Sakın Türkiye’ye gelme Helene!

Ergenekon soruşturmasının savcısı Zekeriya Öz’ün açıklaması, Yenişafak gazetesinde, “Yazıdan, kitaptan değil, deliller var” başlığıyla manşetten verildi. Ancak bu açıklamanın yayınlandığı gün, gazeteci Nedim Şener ve Ahmet Şık’a savcılıkta sorulan sorular ile onların verdiği cevaplar yayınlandı.
İki gazeteci sadece savcılıkta ifade verdiğine göre bu sorular ve cevapların basına nereden verildiği bir sır değil.

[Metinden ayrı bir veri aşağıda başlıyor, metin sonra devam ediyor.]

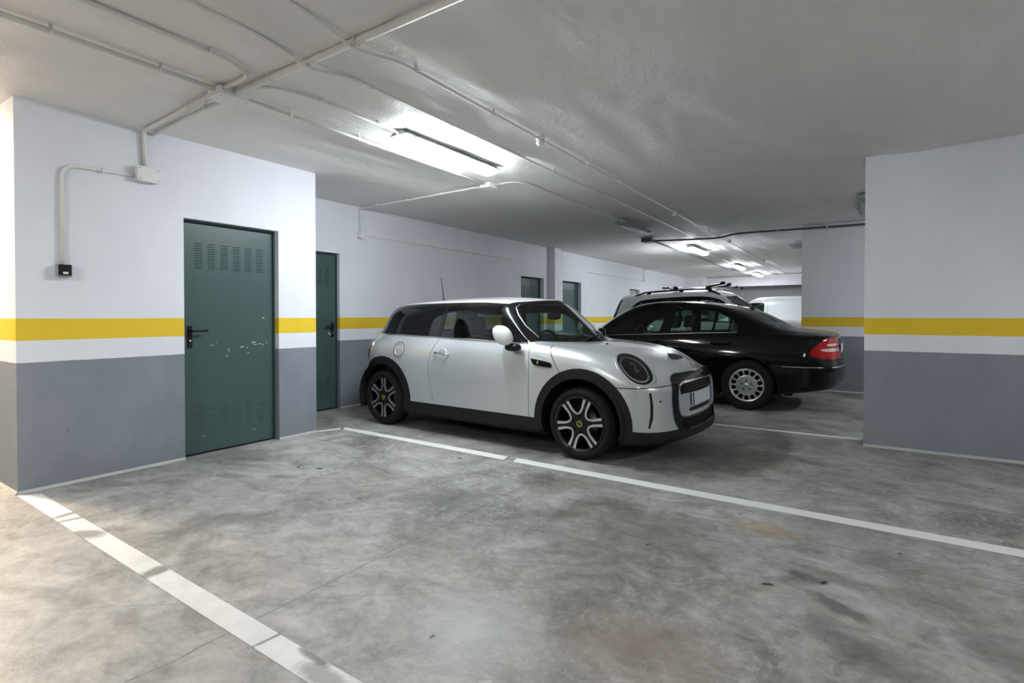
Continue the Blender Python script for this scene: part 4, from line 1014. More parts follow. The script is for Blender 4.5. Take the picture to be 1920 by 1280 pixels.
# ================================================================ black saloon
def saloon():
    car = empty('sedan_car', (-1.245 - 2.854, 8.13, 0), PI, 'black four-door saloon parked behind the silver hatchback', 'car')
    M_P = mat('black_paint', (.003, .003, .0035), .07, 0., spec=.38); LB = -2.854
    cols = [(-3.89, 0, -3.835, 0, .955, -3.78, 0, .990, -3.72, .998),
            (-3.865, .42, -3.81, .40, .955, -3.75, .33, .990, -3.68, 1.002),
            (-3.79, .71, -3.735, .65, .952, -3.68, .50, .992, -3.60, 1.012),
            (-3.62, .85, -3.59, .785, .950, -3.54, .58, 1.002, -3.50, 1.022),
            (-3.40, .893, -3.38, .820, .955, -3.36, .63, 1.018, -3.38, 1.042),
            (-3.15, .905, -3.15, .825, .968, -3.15, .68, 1.06, -3.22, 1.110),
            (-2.90, .908, -2.90, .825, .982, -2.87, .67, 1.17, -2.92, 1.265),
            (-2.62, .908, -2.64, .828, .984, -2.56, .63, 1.295, -2.58, 1.360),
            (-2.40, .908, -2.40, .832, .977, -2.32, .605, 1.345, -2.30, 1.402),
            (-2.05, .909, -2.05, .838, .963, -2.02, .597, 1.374, -2.0, 1.425),
            (-1.60, .910, -1.62, .840, .946, -1.68, .60, 1.378, -1.65, 1.430),
            (-1.25, .910, -1.32, .838, .934, -1.42, .602, 1.350, -1.36, 1.414),
            (-1.02, .909, -1.12, .835, .925, -1.23, .612, 1.298, -1.12, 1.368),
            (-.80, .908, -.94, .830, .916, -1.02, .645, 1.195, -.86, 1.262),
            (-.60, .906, -.78, .825, .908, -.82, .685, 1.065, -.56, 1.10),
            (-.42, .905, -.62, .820, .900, -.64, .705, .955, -.28, .970),
            (-.10, .904, -.20, .800, .890, -.20, .60, .935, -.04, .955),
            (.28, .89, .26, .755, .845, .26, .52, .885, .30, .905),
            (.55, .82, .50, .66, .765, .50, .42, .815, .52, .835),
            (.74, .60, .69, .45, .68, .67, .28, .745, .66, .765),
            (.83, 0, .78, 0, .63, .76, 0, .70, .75, .72)]
    rows = [(.30, .175, .20, .08, .10, .16), (.33, .215, .235, .02, .02, .03), (.44, .33, .33, .006, 0, -.005),
            (.575, .50, .43, 0, 0, -.012), (.68, .68, .53, .002, .012, .018), (.86, .86, .61, .030, .02, .045)]
    sh = Shell(make_net(cols, rows, .014), 7, 7); c = sh.cut; NC = len(cols) - 1
    # glass: roof ridge is row 8
    c('uv', [(12.25, 11.1), (12.25, 8.35), (13.0, 8.22), (14.7, 8.22), (15.05, 9.2), (15.1, 11.1)], 'ws', {'paint'})
    c('uv', [(5.25, 11.1), (5.2, 9.0), (5.35, 8.25), (6.5, 8.2), (7.65, 8.3), (7.8, 9.2), (7.85, 11.1)], 'rearglass', {'paint'})
    up = (3.5, 16, 6.02, 8.2)
    dlo = smoothpoly([(-.83, .925), (-.82, .94), (-.99, 1.085), (-1.2, 1.198), (-1.42, 1.283), (-1.62, 1.323), (-1.9, 1.340), (-2.2, 1.326), (-2.46, 1.278), (-2.65, 1.19), (-2.76, 1.07), (-2.768, 1.015), (-2.71, .999), (-2.3, .984), (-1.5, .950)], 3)
    c('side', dlo, 'frame', {'paint'}, up)
    c('side', smoothpoly([(-.90, .945), (-.895, .955), (-1.02, 1.065), (-1.226, 1.178), (-1.431, 1.258), (-1.608, 1.296), (-1.77, 1.314), (-1.785, 1.305), (-1.70, .972), (-1.68, .966), (-1.3, .955)], 2), 'glassF', {'frame'}, up)
    c('side', smoothpoly([(-1.86, .975), (-1.86, .985), (-1.915, 1.305), (-1.93, 1.318), (-2.15, 1.312), (-2.38, 1.280), (-2.435, 1.262), (-2.442, 1.25), (-2.405, .998), (-2.39, .991), (-2.1, .982)], 2), 'glassR', {'frame'}, up)
    c('side', smoothpoly([(-2.445, .996), (-2.48, 1.24), (-2.49, 1.245), (-2.56, 1.215), (-2.625, 1.178), (-2.632, 1.165), (-2.615, 1.005), (-2.605, .999)], 2), 'glassV', {'frame'}, up)
    c('side', smoothpoly([(-2.645, 1.005), (-2.660, 1.145), (-2.67, 1.145), (-2.728, 1.06), (-2.735, 1.02), (-2.715, 1.005)], 2), 'glassW', {'frame'}, up)
    # doors
    lo = (3, 17, 1.2, 6.15)
    dF = [(-.52, .34), (-.46, .60), (-.50, .88), (-.80, .95), (-1.775, .985), (-1.78, .34)]
    dR = [(-1.79, .34), (-1.785, .985), (-2.72, 1.02), (-2.73, .93), (-2.68, .82), (-2.52, .76), (-2.44, .62), (-2.40, .44), (-2.36, .34)]
    for d_, n_ in ((dF, 'doorF'), (dR, 'doorR')):
        c('side', d_, 'gap', {'paint'}, lo); c('side', inset(d_, .004), n_, {'gap'}, lo)
    for ax in (0, LB): c('side', circle(ax, .325, .355, 44), 'hole', None, (0, NC, 0, 6))
    # boot lid seam, bumper seam
    c('side', strip([(-3.42, .545), (-3.30, .545), (-3.275, .50), (-3.27, .30)], .005), 'gap', {'paint'}, (0, 6, 0, 5.5))
    c('side', strip(smoothpoly([(-3.20, 1.02), (-3.45, .985), (-3.62, .962), (-3.69, .94), (-3.73, .76), (-3.74, .66)], 3, False), .005), 'gap', {'paint'}, (0, 6, 4, 7))
    c('rear', [(-.02, .665), (.68, .665), (.80, .665), (.80, .658), (-.02, .658)], 'gap', {'paint'}, (0, 3.5, 3, 6))
    c('side', smoothpoly([(-3.555, .762), (-3.58, .80), (-3.68, .905), (-3.72, .935), (-3.78, .93), (-3.90, .93), (-3.92, .72), (-3.90, .685), (-3.75, .687), (-3.61, .71), (-3.565, .735)], 3), 'tail', {'paint', 'gap'}, (.9, 4.5, 3.3, 6.2))
    c('side', smoothpoly([(-3.665, .795), (-3.70, .808), (-3.9, .812), (-3.9, .775), (-3.71, .775)], 2), 'tail_white', {'tail'}, None)
    c('side', [(-3.73, .865), (-3.9, .87), (-3.9, .84), (-3.72, .84)], 'tail_white', {'tail'}, None)
    c('front', smoothpoly([(.40, .70), (.55, .72), (.70, .70), (.74, .62), (.66, .55), (.50, .55), (.40, .60)], 3), 'headlamp', {'paint'}, (16, NC, 3, 8), .2)
    c('front', [(-.02, .70), (.26, .69), (.29, .60), (.24, .47), (-.02, .46)], 'grille', {'paint'}, (17, NC + .1, 2, 9), .2)
    sh.emit('paint', 'body_shell', M_P, car)
    for n_, nm in (('doorF', 'front_door'), ('doorR', 'rear_door')): sh.emit(n_, nm, M_P, car, 'each')
    tag(sh.emit('gap', 'panel_seam', M_SEAM, car, off=-.008, skirt=0)[0], kind='stuff')
    sh.emit('frame', 'window_frame', M_GLOSSBLK, car, off=-.002, skirt=.006)
    for n_, nm in (('glassF', 'front_window'), ('glassR', 'rear_side_window'), ('glassV', 'vent_window'), ('glassW', 'corner_window')): sh.emit(n_, nm, M_GLASS, car, 'each', off=-.005, skirt=0)
    sh.emit('ws', 'windscreen', M_GLASS, car, off=-.002, skirt=0); sh.emit('rearglass', 'rear_window', M_GLASSD, car, off=-.002, skirt=0)
    M_RED = mat('tail_red', (.45, .004, .008), .12, spec=.3); M_WLENS = mat('tail_clear', (.72, .60, .60), .12, coat=1.)
    tl = sh.emit('tail', 'tail_light', M_RED, car, 'each', off=.004, skirt=.012); tw = sh.emit('tail_white', 'reversing_lens', M_WLENS, car, 'each', off=.005, skirt=.01)
    for a, b in zip(tl, tw): a['label'] = 'red tail light with pale lens band'; b.parent = a
    sh.emit('headlamp', 'headlight', M_LENS, car, 'each', off=.002, skirt=.01); sh.emit('headlamp', 'headlight_bowl', M_SILVER, car, 'each', off=-.03, skirt=0)
    gr = sh.emit('grille', 'grille', M_CHROME, car, off=.006, skirt=.01)[0]
    # mouldings: belt chrome, bumper strip, sill strip
    surf_tube(sh, 'side', [(-.84, .922), (-1.06, .928), (-1.5, .944), (-1.84, .957), (-2.3, .978), (-2.73, .992)], .007, 'belt_moulding', mat('satin_trim', (.35, .35, .36), .3, .9), car, .002)
    surf_tube(sh, 'side', [(-3.25, .582), (-3.50, .583), (-3.70, .585)], .006, 'bumper_strip', M_CHROME, car, .004, smooth=2)
    P = [sh.proj('rear', y, .585, .004)[0] for y in np.linspace(0, .74, 12)]
    MB().tube([(p.x, -p.y, p.z) for p in P[::-1]] + [(p.x, p.y, p.z) for p in P[1:]], .007, 8).build('rear_bumper_strip', M_CHROME, car, True)
    surf_tube(sh, 'side', [(-.52, .545), (-1.2, .545), (-1.9, .545), (-2.42, .545)], .010, 'door_moulding', M_P, car, .004)
    for x0 in (-1.72, -2.66):
        for sg in (1, -1):
            a = sh.proj('side', x0, .855, 0)[0]; b = sh.proj('side', x0 + .24, .848, 0)[0]; m_ = (a + b) / 2
            MB().tube([(a.x, (a.y + .004) * sg, a.z), (a.x + .03, (a.y + .034) * sg, a.z), (m_.x, (m_.y + .040) * sg, m_.z), (b.x - .03, (b.y + .034) * sg, b.z), (b.x, (b.y + .004) * sg, b.z)], .0125, 8).build('door_handle', M_P, car, True)
    for sg in (1, -1):
        mo = ellipsoid(MB(), (-.91, .985 * sg, .965), (.065, .115, .070), 20, 12, .75, lambda p: (p[0] - (abs(p[1]) - .985) * .4, p[1], p[2])).build('mirror', M_P, car, True)
        ellipsoid(MB(), (-.968, .985 * sg, .965), (.010, .10, .056), 14, 8, .7, lambda p: (p[0] - (abs(p[1]) - .985) * .4, p[1], p[2])).build('mirror_glass', M_CHROME, mo, True)
        MB().tube([(-.86, .84 * sg, .925), (-.88, .90 * sg, .945)], [.04, .03], 10).build('mirror_foot', M_BLKP, mo, True)
    # filler flap, fin, rear plate, exhaust
    ring = [sh.proj('side', x, z, .001)[0] for x, z in rrect(-2.93, -2.77, .76, .92, .05, 5)]; ring.append(ring[0])
    MB().tube([(p.x, -p.y, p.z) for p in ring], .003, 5).build('filler_flap_seam', M_SEAM, car)
    q = sh.proj('top', -2.76, 0, 0)[0]; MB().prism([(q.x + .06, q.z - .01), (q.x - .05, q.z - .03), (q.x - .05, q.z + .035), (q.x - .025, q.z + .04), (q.x + .01, q.z + .012)], -.012, .012, 'y').build('roof_fin', M_BLKP, car, bevel=.006)
    q = sh.proj('rear', 0, .79, 0)[0]; pl = MB().box(-.012, 0, -.26, .26, -.055, .055).build('number_plate', M_PLATE, car, bevel=.003); pl.location = (q.x + .004, 0, .79)
    P = [sh.proj('top', -3.80, y, .002)[0] for y in np.linspace(0, .55, 6)]
    # cabin
    MB().prism([(-.52, .60), (-.55, .88), (-.75, .925), (-1.08, .925), (-1.15, .86), (-1.08, .60)], -.70, .70, 'y').build('dashboard', M_DARKIN, car, bevel=.02)
    MB().box(-2.9, -.4, -.76, .76, .26, .31).build('cabin_floor', M_DARKIN, car)
    MB().box(-3.2, -2.68, -.66, .66, .93, .98).build('parcel_shelf', M_DARKIN, car, bevel=.01)
    for sg in (1, -1):
        seat(car, -1.66, .37 * sg, .36, M_GREYIN, back=.62)
        MB().prism([(-2.70, .32), (-.5, .32), (-.75, .88), (-1.6, .93), (-2.70, .955)], .745 * sg, .765 * sg, 'y').build('door_card', M_DARKIN, car)
    rb = seat(car, -2.45, 0, .38, M_GREYIN, False, 1.26, .60, .3)
    for sg in (1, -1): MB().prism([(p - q_ * .3, q_) for p, q_ in rrect(-.03, .06, .60, .76, .03, 3)], .34 * sg - .12, .34 * sg + .12, 'y').build('headrest', M_GREYIN, rb, True, bevel=.03)
    steering_wheel(car, -1.22, .37, .90, .42)
    ellipsoid(MB(), (-1.05, 0, 1.24), (.02, .12, .035), 16, 8, .7).build('rear_view_mirror', M_BLKP, car, True)
    wheel_well(car, 0, .325, .385, .55, .905); wheel_well(car, LB, .325, .385, .55, .905)
    underbody(car, -3.36, .45, .22, .32, .80, .55, (0, LB), .42)
    # wheels: pierced disc
    for (ax, sg) in ((0, -1), (0, 1), (LB, -1), (LB, 1)):
        R, rr, W = .322, .212, .215; wh = tyre(car, ax, .772 * sg, .322, R, rr, W, sg); f = W / 2 * sg
        rim_barrel(wh, rr, W, sg, M_BLKP, M_SILVER)
        n = 14; hub = []
        MB().lathe([(0, f - sg * .010), (.05, f - sg * .008), (.07, f - sg * .012), (.118, f - sg * .004), (.130, f - sg * .008), (.134, f - sg * .03), (0, f - sg * .03)], 42, 'y').build('wheel_disc', M_SILVER, wh, True)
        MB().lathe([(.186, f - sg * .03), (.188, f - sg * .006), (.205, f - sg * .004), (.213, f - sg * .012)], 48, 'y').build('wheel_ring', M_SILVER, wh, True)
        for k in range(n):
            a = 2 * PI * k / n
            def rp(r, t): return (r * math.cos(a) - t * math.sin(a), r * math.sin(a) + t * math.cos(a))
            P = [rp(.122, -.017), rp(.138, -.011), rp(.155, -.0095), rp(.172, -.012), rp(.192, -.020), rp(.192, .020), rp(.172, .012), rp(.155, .0095), rp(.138, .011), rp(.122, .017)]
            MB().prism(P, f - sg * .028, f - sg * .006, 'y').build('spoke', M_SILVER, wh, bevel=.003)
        for k in range(5):
            a = 2 * PI * k / 5 + PI / 2; MB().lathe([(0, f - sg * .006), (.011, f - sg * .006), (.011, f - sg * .02)], 10, 'y', (.058 * math.cos(a), 0, .058 * math.sin(a))).build('wheel_bolt', M_SEAM, wh)
        MB().lathe([(0, f - sg * .002), (.020, f - sg * .002), (.028, f - sg * .008)], 20, 'y').build('hub_cap', M_SILVER, wh, True)
        for k in range(3):
            a = PI / 2 + k * 2 * PI / 3; MB().prism([(.003 * math.cos(a + PI / 2), .003 * math.sin(a + PI / 2)), (.018 * math.cos(a), .018 * math.sin(a)), (-.003 * math.cos(a + PI / 2), -.003 * math.sin(a + PI / 2))], f - sg * .0018, f - sg * .0008, 'y').build('hub_star', M_CHROME, wh)
    return car
saloon()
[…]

Bu durumda soruşturmanın gizliliğini kim ihlâl etmiş oluyor?
Sorulara baktığımız zaman hepsinin “kitap”la ve kitapların içindeki cemaat bölümleri ile ilgili olduğu anlaşılıyor. Evet Hanefi Avcı, Emin Aslan gibi polis şeflerinin kitapları ile ilgili sorular da sorulmuş ama sonuçta “kitap yazmak”tan başka ortada somut bir fiil yok. Bir de kitap yazmayı tasarlamak var!
Ceza hukukunda kitap yazmak diye bir suç yok! Kitapların içeriğinde suç olan bir fiile veya örgüte destek veriliyorsa suç o zaman başlıyor.
Bir de yazılmamış, yayınlanmamış kitaplar sorgulanıyor.
İyi de kitap yayınlanmamışsa fiil oluşmamış demektir. Yani bir arkadaşınıza, belli bir konuda kitap yazacağınızı söylemiş olabilirsiniz. Henüz beyninizden veya bilgisayarınızdan dışarı çıkmamış bir düşüncenin sorgusu yapılabilir mi?

***


Zekeriya Öz, “Yürütülmekte olan soruşturma, bir kısım basın mensubunun gazetecilik görevleri, yazdıkları, yazacakları yazılar, kitaplar ve ileri sürdükleri görüşleriyle ilgili değildir” diyordu.
Elbette kimseye ayrıcalık tanınamaz ama bir tutuklama kararı verilebilmesi için de elde kuvvetli suç şüphesini gösteren somut delillerin olması, şüphelilerin delilleri karartma imkânının bulunması, ayrıca kaçmalarından şüphelenilmesi gerekir. Bu somut deliller şayet kitaplar ise bunları değiştirmek artık mümkün değildir. Bir gazetecinin ülkesini terk etmesi yani kaçması düşünülemez..
Bu şüpheli durum giderilemediğinden baskın ve tutuklamaların “dokunan yanar” ı göstermek için yapıldığına dair kanaat yaygınlaşmıştır. Bu da devlet erkinin başka bir siyasi çıkar grubunun veya zümrenin amaçları için kullanıldığına dair şüpheleri kuvvetlendirmektedir ki soruşturulması ve aydınlatılması gereken konulardan biri de budur!

***


Diğer taraftan Türkiye-AB Karma Parlamento Komisyonu Eşbaşkanı Helene Flautre, “Nedim Şener ve Ahmet Şık’ın yaptıkları araştırmacı gazetecilik çalışmaları uluslararası düzeyde kabul görüyor.. Bu isimlerin Ergenekon darbe planlayıcıları gibi ulusalcı hareketlerle bağlantılı olabileceklerine inanmak zor” diye bir açıklama yaptı!
İyi ama bu iki gazeteci dışında kalan şüpheliler neci! Müyesser Yıldız veya diğerleri gazeteci değil mi? Savcının söylediği gibi bu iki kişinin imtiyazı mı var?
Helene bir taraftan da Türk makamlarına “bu davada uluslararası insan hakları standartlarına tam uyulması ve soruşturmanın azami ihtiyatla yürütülmesi” çağrısı yaptı.
İnsan haklarını bu açıklama ile önce Flautre çiğnemiş oluyor. Hem gazeteciler arasında ayırım yapıyor hem de kulaktan dolma bilgilerle, Türkiye’deki tüm ulusalcı hareketleri “Ergenekon darbe planlayıcıları” olarak gösteriyor!
Böylece savcılığı Tayyip Erdoğan’dan alarak kendisi üstlenmiş oluyor.
“Adil yargılamayı etkilemek” suçundan dava açılabilir bir söz değil mi bu?
Sakın Türkiye’ye gelme Helene!
Bir de şu var Helene: Türkiye’deki bütün askeri darbelerin arkasında ABD vardır. Bu itibarla, “ulusalcılık” yani millicilik iddiasındaki bir insan darbe planlayıcıları arasında olamaz, olmamalıdır. Amerikancı olduğu halde ulusalcı görünmek, milli fikirleri istismar ederek ABD lehine casusluk yapmak demektir!